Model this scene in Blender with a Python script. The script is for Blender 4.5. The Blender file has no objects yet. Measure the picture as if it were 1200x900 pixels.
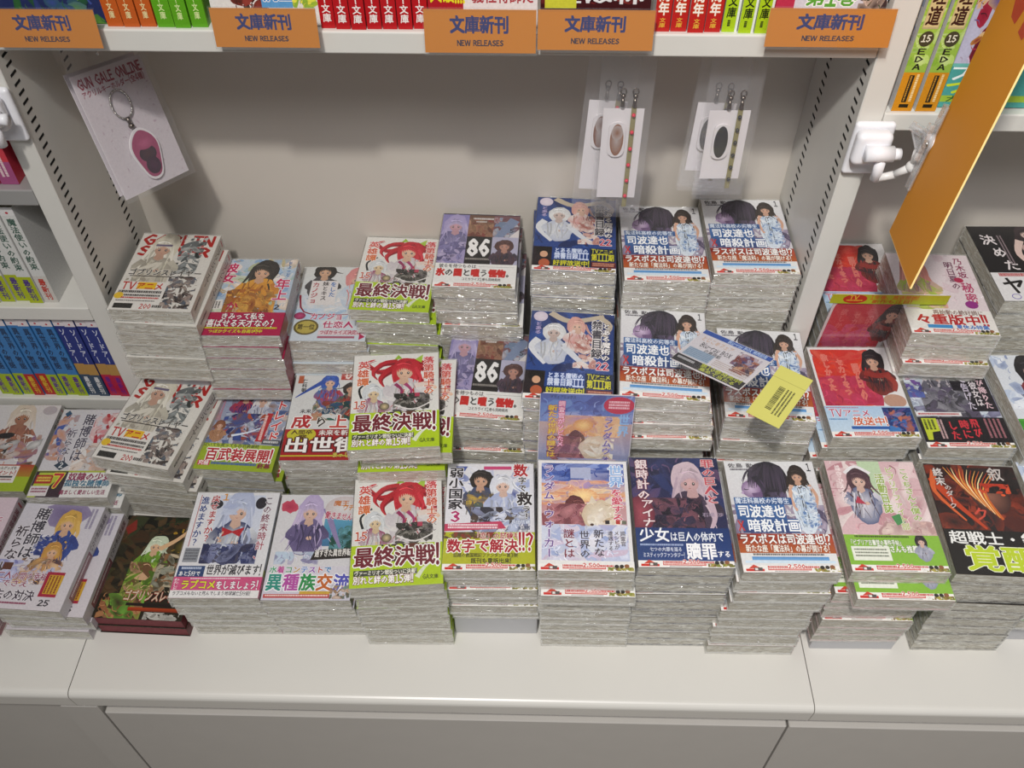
import bpy, bmesh, math, random
from mathutils import Vector, Matrix, Euler

# ------------------------------------------------------------------ camera, world, lights, exposure
scn = bpy.context.scene
COL = bpy.data.collections.new('shop'); scn.collection.children.link(COL)
def add_camera():
    pitch, yaw, roll = 0.83822, 0.022834, -0.0019493
    cy, sy = math.cos(yaw), math.sin(yaw); cp, sp = math.cos(pitch), math.sin(pitch)
    r = Vector((cy, sy, 0)); f = Vector((-sy*cp, cy*cp, -sp)); u = r.cross(f)
    cr, sr = math.cos(roll), math.sin(roll)
    r2 = cr*r + sr*u; u2 = -sr*r + cr*u
    m = Matrix((r2, u2, -f)).transposed().to_4x4()
    m.translation = Vector((0.09883, 0.0, 1.06667))
    cam = bpy.data.cameras.new('camera'); cam.sensor_fit = 'HORIZONTAL'; cam.sensor_width = 36
    cam.lens = 1065.55/1200*36; cam.clip_start = 0.02; cam.clip_end = 30
    o = bpy.data.objects.new('camera', cam); o.matrix_world = m; COL.objects.link(o); scn.camera = o
add_camera()
w = bpy.data.worlds.new('room_air'); scn.world = w; w.use_nodes = True
w.node_tree.nodes['Background'].inputs[0].default_value = (0.93, 0.96, 1.0, 1)
w.node_tree.nodes['Background'].inputs[1].default_value = 0.16
def area(name, loc, target, size, power, col, size_y=None, spread=180):
    l = bpy.data.lights.new(name, 'AREA'); l.spread = math.radians(spread); l.energy = power; l.size = size; l.color = col
    if size_y: l.shape = 'RECTANGLE'; l.size_y = size_y
    o = bpy.data.objects.new(name, l); o.location = loc
    o.rotation_euler = (Vector(target)-Vector(loc)).to_track_quat('-Z', 'Y').to_euler(); COL.objects.link(o)
area('ceiling_spotlight', (-0.16, -0.40, 2.2), (0.75, 0.8, 0.1), 0.10, 15.5, (1.0, 0.965, 0.92), None, 115)
area('right_fill_light', (0.25, -0.8, 2.3), (1.0, 0.7, 0.1), 0.8, 10.5, (0.99, 0.98, 1.0), 0.5, 120)  # soft fill light added to brighten the right side, not a ceiling fixture
scn.view_settings.view_transform = 'Standard'; scn.view_settings.look = 'None'
scn.view_settings.exposure = 0.0; scn.view_settings.gamma = 1.0; scn.view_settings.use_curve_mapping = False
scn.cycles.max_bounces = 8; scn.cycles.transparent_max_bounces = 24; scn.cycles.caustics_reflective = False; scn.cycles.caustics_refractive = False
scn.cycles.sample_clamp_indirect = 4

# ------------------------------------------------------------------ helpers
def s2l(c): return c/12.92 if c <= 0.04045 else ((c+0.055)/1.055)**2.4
def hx(h):
    if not isinstance(h, str): return tuple(h)
    h = h.lstrip('#')
    if len(h) == 3: h = ''.join(k*2 for k in h)
    return tuple(s2l(int(h[i:i+2], 16)/255) for i in (0, 2, 4))
def tag(o, label=None, cat=None, group=None, kind=None):
    if label: o['label'] = label
    if cat: o['category'] = cat
    if group: o['group'] = group
    if kind: o['kind'] = kind
    return o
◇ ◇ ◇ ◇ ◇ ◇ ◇
▶ **Work to do**:
Every line of the data should be copied as it stands, without the images.

▶ **Result of the task**:
Model this scene in Blender with a Python script. The script is for Blender 4.5. The Blender file has no objects yet. Measure the picture as if it were 1200x900 pixels.
import bpy, bmesh, math, random
from mathutils import Vector, Matrix, Euler

# ------------------------------------------------------------------ camera, world, lights, exposure
scn = bpy.context.scene
COL = bpy.data.collections.new('shop'); scn.collection.children.link(COL)
def add_camera():
    pitch, yaw, roll = 0.83822, 0.022834, -0.0019493
    cy, sy = math.cos(yaw), math.sin(yaw); cp, sp = math.cos(pitch), math.sin(pitch)
    r = Vector((cy, sy, 0)); f = Vector((-sy*cp, cy*cp, -sp)); u = r.cross(f)
    cr, sr = math.cos(roll), math.sin(roll)
    r2 = cr*r + sr*u; u2 = -sr*r + cr*u
    m = Matrix((r2, u2, -f)).transposed().to_4x4()
    m.translation = Vector((0.09883, 0.0, 1.06667))
    cam = bpy.data.cameras.new('camera'); cam.sensor_fit = 'HORIZONTAL'; cam.sensor_width = 36
    cam.lens = 1065.55/1200*36; cam.clip_start = 0.02; cam.clip_end = 30
    o = bpy.data.objects.new('camera', cam); o.matrix_world = m; COL.objects.link(o); scn.camera = o
add_camera()
w = bpy.data.worlds.new('room_air'); scn.world = w; w.use_nodes = True
w.node_tree.nodes['Background'].inputs[0].default_value = (0.93, 0.96, 1.0, 1)
w.node_tree.nodes['Background'].inputs[1].default_value = 0.16
def area(name, loc, target, size, power, col, size_y=None, spread=180):
    l = bpy.data.lights.new(name, 'AREA'); l.spread = math.radians(spread); l.energy = power; l.size = size; l.color = col
    if size_y: l.shape = 'RECTANGLE'; l.size_y = size_y
    o = bpy.data.objects.new(name, l); o.location = loc
    o.rotation_euler = (Vector(target)-Vector(loc)).to_track_quat('-Z', 'Y').to_euler(); COL.objects.link(o)
area('ceiling_spotlight', (-0.16, -0.40, 2.2), (0.75, 0.8, 0.1), 0.10, 15.5, (1.0, 0.965, 0.92), None, 115)
area('right_fill_light', (0.25, -0.8, 2.3), (1.0, 0.7, 0.1), 0.8, 10.5, (0.99, 0.98, 1.0), 0.5, 120)  # soft fill light added to brighten the right side, not a ceiling fixture
scn.view_settings.view_transform = 'Standard'; scn.view_settings.look = 'None'
scn.view_settings.exposure = 0.0; scn.view_settings.gamma = 1.0; scn.view_settings.use_curve_mapping = False
scn.cycles.max_bounces = 8; scn.cycles.transparent_max_bounces = 24; scn.cycles.caustics_reflective = False; scn.cycles.caustics_refractive = False
scn.cycles.sample_clamp_indirect = 4

# ------------------------------------------------------------------ helpers
def s2l(c): return c/12.92 if c <= 0.04045 else ((c+0.055)/1.055)**2.4
def hx(h):
    if not isinstance(h, str): return tuple(h)
    h = h.lstrip('#')
    if len(h) == 3: h = ''.join(k*2 for k in h)
    return tuple(s2l(int(h[i:i+2], 16)/255) for i in (0, 2, 4))
def tag(o, label=None, cat=None, group=None, kind=None):
    if label: o['label'] = label
    if cat: o['category'] = cat
    if group: o['group'] = group
    if kind: o['kind'] = kind
    return o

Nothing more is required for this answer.